Super Shot

Former Laker Jamaal Wilkes Talks About His Days as a Don

Jamaal Wilkes
Maria Christina

Jamaal Wilkes led Santa Barbara High to 26 consecutive basketball victories in 1969-70. Then, like the San Marcos Royals a decade later (see last week’s Independent), the Dons endured a frustrating conclusion to their winningest season. The Millikan Rams defeated them 66-53 in the CIF semifinals. Wilkes sprained an ankle before the game and was held to 17 points, 10 below his playoff average, but he made no excuses last week during a hoops summit hosted by the Santa Barbara Athletic Round Table.

“Sorry, coach, I let you down,” Wilkes said. Jack Trigueiro, who guided that Dons team, would beg to differ. Wilkes never let anybody down. He was a model of consistent excellence on three of John Wooden’s greatest UCLA teams—while being honored as a three-time Academic All-American—and he played key roles on four NBA championship teams, one in his rookie year with the Golden State Warriors and three with the Lakers.

“You remember Jamaal as a Bruin and a Laker, and he was just like that in high school,” said Don Ford, a teammate of Wilkes with the Dons and, later, with the Lakers. “I’d put him up against any high school player ever. He could play guard, center, or forward. He was our whole team. I averaged 17 points as a junior, and 16 of them came from Jamaal feeding me on the fast break. I’d never seen anybody with that ability when he showed up at our school.”

Keith Wilkes (his original name) was an All-CIF center and student body president-elect at Ventura High when his father, the late Rev. Leander Wilkes, became pastor at Santa Barbara’s Second Baptist Church. “I planned to stay in Ventura for my senior year, but as the fall approached, I missed my mother’s cooking,” Jamaal said. Now we know why Santa Barbara’s basketball fortunes soared in 1969: Thelma Wilkes’s peach pies.

Wilkes thrived in Trigueiro’s disciplined program. “Sometimes you see guys with that talent go lazy in practice,” said Bob Thompson, then a Dons guard. “Jamaal worked harder than any of us. He outran us in lines. He became the leader of the team.”

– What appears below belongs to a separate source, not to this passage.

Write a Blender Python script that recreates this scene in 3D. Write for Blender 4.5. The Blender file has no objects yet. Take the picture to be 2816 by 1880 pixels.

There was a peculiar aspect to his game—an unorthodox jump shot. “You don’t see anybody with that kind of delivery,” Thompson said. “The ball came from behind his ear.” Wilkes explained last week that when he was 12 years old, he played hoops against grown-ups. “I learned to hold the ball at my side to get my shot off,” he said. It became his natural form.

“Trigueiro tried to correct it,” Thompson recalled. “He had Jamaal square his shoulders up and hold the ball in front. During practice, it was the weirdest experience. He was shooting air balls. He was no good at all. After practice, there was a two-on-two game with the coaches, and Jamaal went back to what was natural. Trigueiro said, ‘I’ll guard him.’ Jamaal just lit him up. Trigueiro said, ‘What the hell, Keith, from now on you shoot the ball whatever way you want.’”

Wooden came to that same conclusion. The UCLA coach had Wilkes shoot around the horn while he rebounded. “I was drilling it, every shot nothing but net,” Wilkes said. “Coach finally said, ‘Okay, you’re dismissed.’” Wooden wisely decided to leave well enough alone.

Wilkes told how he received the nickname “Smooth as Silk.” It was blurted out by a UCLA band member who was smitten with the basketball team. Bruins radio announcer Dick Enberg picked it up, and Chick Hearn, the legendary voice of the Lakers, immortalized it.

MARCH MASSACRE: Florida put the squeeze on UCSB and UCLA in the NCAA men’s basketball tournament. The Gators’ 79-51 rout of the Gauchos was not the most one-sided game of the weekend, but it was close. It also was evidence that the Gauchos had regressed since 2010, when most of the same players lost by 17 points to Ohio State. Their feckless play during the regular season set the tone. Orlando Johnson and most of his teammates will return next season. Will the third time be a charm? Only if they put in the work and play up to their potential starting in November. … In numerous other games, March Madness has lived up to its billing. Most amazingly, Butler did it again. The fouls in the last seconds of Butler’s bizarre 71-70 victory over Pittsburgh could be labeled “Dumb and Dumber.” … UCSB’s women had an 11-point lead at USC in the first round of the WNIT, but the Trojans wore them down and won, 67-64. Gaucho senior Mekia Valentine averaged a double-double (11.1 points and 11.2 rebounds) for the season. … The third Santa Barbara college team to see its national hoop hopes go bust on the same day was Westmont’s women, who battled hard in the NAIA championships but fell to Lewis-Clark State, 63-57.